Given information =>
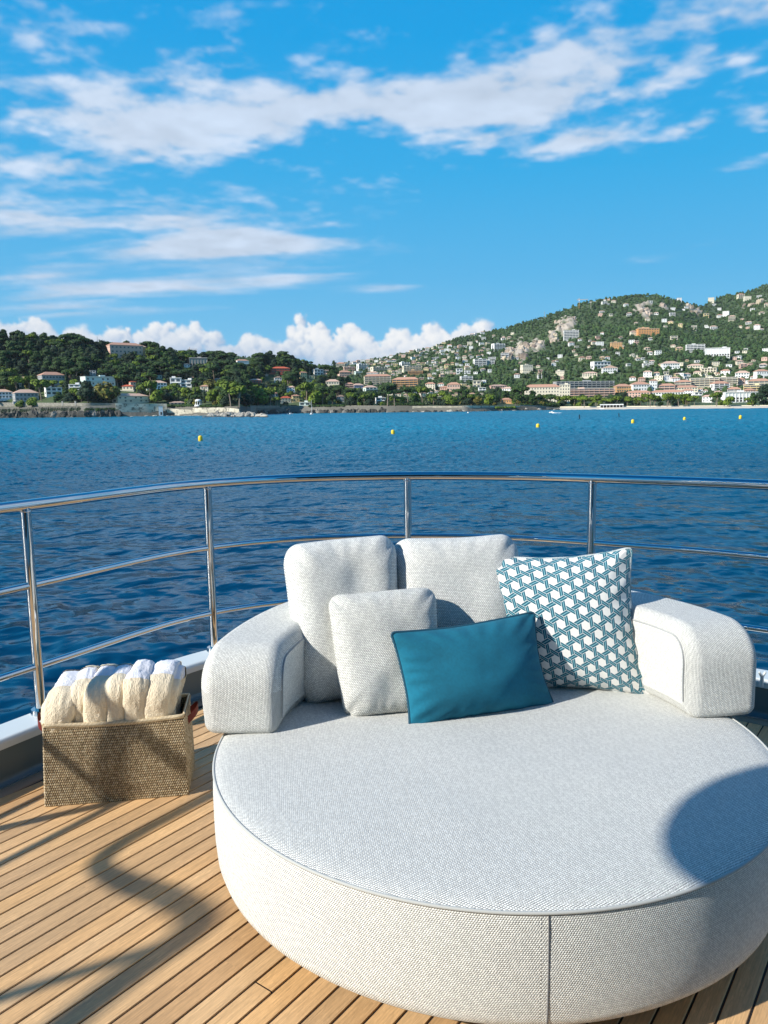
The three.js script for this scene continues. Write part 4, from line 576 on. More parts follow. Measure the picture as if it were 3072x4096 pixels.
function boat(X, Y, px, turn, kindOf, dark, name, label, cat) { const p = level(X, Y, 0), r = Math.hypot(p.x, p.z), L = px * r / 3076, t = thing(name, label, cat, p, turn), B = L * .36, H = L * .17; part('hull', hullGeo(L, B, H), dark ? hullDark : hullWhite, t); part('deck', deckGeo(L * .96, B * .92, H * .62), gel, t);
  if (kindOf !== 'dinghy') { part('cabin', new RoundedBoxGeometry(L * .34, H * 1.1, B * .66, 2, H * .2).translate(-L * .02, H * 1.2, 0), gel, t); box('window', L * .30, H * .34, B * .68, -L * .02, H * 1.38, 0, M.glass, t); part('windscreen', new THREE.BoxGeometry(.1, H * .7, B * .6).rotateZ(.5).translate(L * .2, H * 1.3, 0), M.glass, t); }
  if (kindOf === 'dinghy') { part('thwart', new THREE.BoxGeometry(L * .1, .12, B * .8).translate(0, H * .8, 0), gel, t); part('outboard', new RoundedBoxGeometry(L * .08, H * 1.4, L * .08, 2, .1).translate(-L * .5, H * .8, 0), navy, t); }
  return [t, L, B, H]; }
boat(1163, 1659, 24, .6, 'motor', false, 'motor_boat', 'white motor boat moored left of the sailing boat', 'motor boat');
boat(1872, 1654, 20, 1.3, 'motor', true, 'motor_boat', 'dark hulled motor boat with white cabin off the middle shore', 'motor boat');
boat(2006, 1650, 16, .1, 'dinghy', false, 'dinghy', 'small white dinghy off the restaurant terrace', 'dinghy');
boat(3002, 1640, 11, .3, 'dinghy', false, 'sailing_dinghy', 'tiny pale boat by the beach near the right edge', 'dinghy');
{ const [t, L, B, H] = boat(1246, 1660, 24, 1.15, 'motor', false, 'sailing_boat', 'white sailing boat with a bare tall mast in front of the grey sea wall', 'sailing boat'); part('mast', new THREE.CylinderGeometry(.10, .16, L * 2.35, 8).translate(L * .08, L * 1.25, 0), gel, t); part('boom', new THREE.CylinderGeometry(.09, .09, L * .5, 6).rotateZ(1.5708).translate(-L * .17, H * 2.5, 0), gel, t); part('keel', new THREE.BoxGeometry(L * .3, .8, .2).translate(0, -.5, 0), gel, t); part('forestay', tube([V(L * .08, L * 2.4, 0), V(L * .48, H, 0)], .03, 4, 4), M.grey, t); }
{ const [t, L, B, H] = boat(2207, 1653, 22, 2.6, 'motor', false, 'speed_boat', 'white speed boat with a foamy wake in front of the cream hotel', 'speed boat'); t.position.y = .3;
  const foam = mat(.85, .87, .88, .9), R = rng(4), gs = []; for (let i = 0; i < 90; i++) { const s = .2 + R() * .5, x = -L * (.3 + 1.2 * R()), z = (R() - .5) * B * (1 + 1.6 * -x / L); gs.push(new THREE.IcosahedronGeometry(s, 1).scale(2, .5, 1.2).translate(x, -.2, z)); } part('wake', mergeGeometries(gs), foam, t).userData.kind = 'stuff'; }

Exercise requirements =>
Pictures in the data above should not be copied; transcribe everything else exactly.

Answer below =>
The three.js script for this scene continues. Write part 4, from line 576 on. More parts follow. Measure the picture as if it were 3072x4096 pixels.
function boat(X, Y, px, turn, kindOf, dark, name, label, cat) { const p = level(X, Y, 0), r = Math.hypot(p.x, p.z), L = px * r / 3076, t = thing(name, label, cat, p, turn), B = L * .36, H = L * .17; part('hull', hullGeo(L, B, H), dark ? hullDark : hullWhite, t); part('deck', deckGeo(L * .96, B * .92, H * .62), gel, t);
  if (kindOf !== 'dinghy') { part('cabin', new RoundedBoxGeometry(L * .34, H * 1.1, B * .66, 2, H * .2).translate(-L * .02, H * 1.2, 0), gel, t); box('window', L * .30, H * .34, B * .68, -L * .02, H * 1.38, 0, M.glass, t); part('windscreen', new THREE.BoxGeometry(.1, H * .7, B * .6).rotateZ(.5).translate(L * .2, H * 1.3, 0), M.glass, t); }
  if (kindOf === 'dinghy') { part('thwart', new THREE.BoxGeometry(L * .1, .12, B * .8).translate(0, H * .8, 0), gel, t); part('outboard', new RoundedBoxGeometry(L * .08, H * 1.4, L * .08, 2, .1).translate(-L * .5, H * .8, 0), navy, t); }
  return [t, L, B, H]; }
boat(1163, 1659, 24, .6, 'motor', false, 'motor_boat', 'white motor boat moored left of the sailing boat', 'motor boat');
boat(1872, 1654, 20, 1.3, 'motor', true, 'motor_boat', 'dark hulled motor boat with white cabin off the middle shore', 'motor boat');
boat(2006, 1650, 16, .1, 'dinghy', false, 'dinghy', 'small white dinghy off the restaurant terrace', 'dinghy');
boat(3002, 1640, 11, .3, 'dinghy', false, 'sailing_dinghy', 'tiny pale boat by the beach near the right edge', 'dinghy');
{ const [t, L, B, H] = boat(1246, 1660, 24, 1.15, 'motor', false, 'sailing_boat', 'white sailing boat with a bare tall mast in front of the grey sea wall', 'sailing boat'); part('mast', new THREE.CylinderGeometry(.10, .16, L * 2.35, 8).translate(L * .08, L * 1.25, 0), gel, t); part('boom', new THREE.CylinderGeometry(.09, .09, L * .5, 6).rotateZ(1.5708).translate(-L * .17, H * 2.5, 0), gel, t); part('keel', new THREE.BoxGeometry(L * .3, .8, .2).translate(0, -.5, 0), gel, t); part('forestay', tube([V(L * .08, L * 2.4, 0), V(L * .48, H, 0)], .03, 4, 4), M.grey, t); }
{ const [t, L, B, H] = boat(2207, 1653, 22, 2.6, 'motor', false, 'speed_boat', 'white speed boat with a foamy wake in front of the cream hotel', 'speed boat'); t.position.y = .3;
  const foam = mat(.85, .87, .88, .9), R = rng(4), gs = []; for (let i = 0; i < 90; i++) { const s = .2 + R() * .5, x = -L * (.3 + 1.2 * R()), z = (R() - .5) * B * (1 + 1.6 * -x / L); gs.push(new THREE.IcosahedronGeometry(s, 1).scale(2, .5, 1.2).translate(x, -.2, z)); } part('wake', mergeGeometries(gs), foam, t).userData.kind = 'stuff'; }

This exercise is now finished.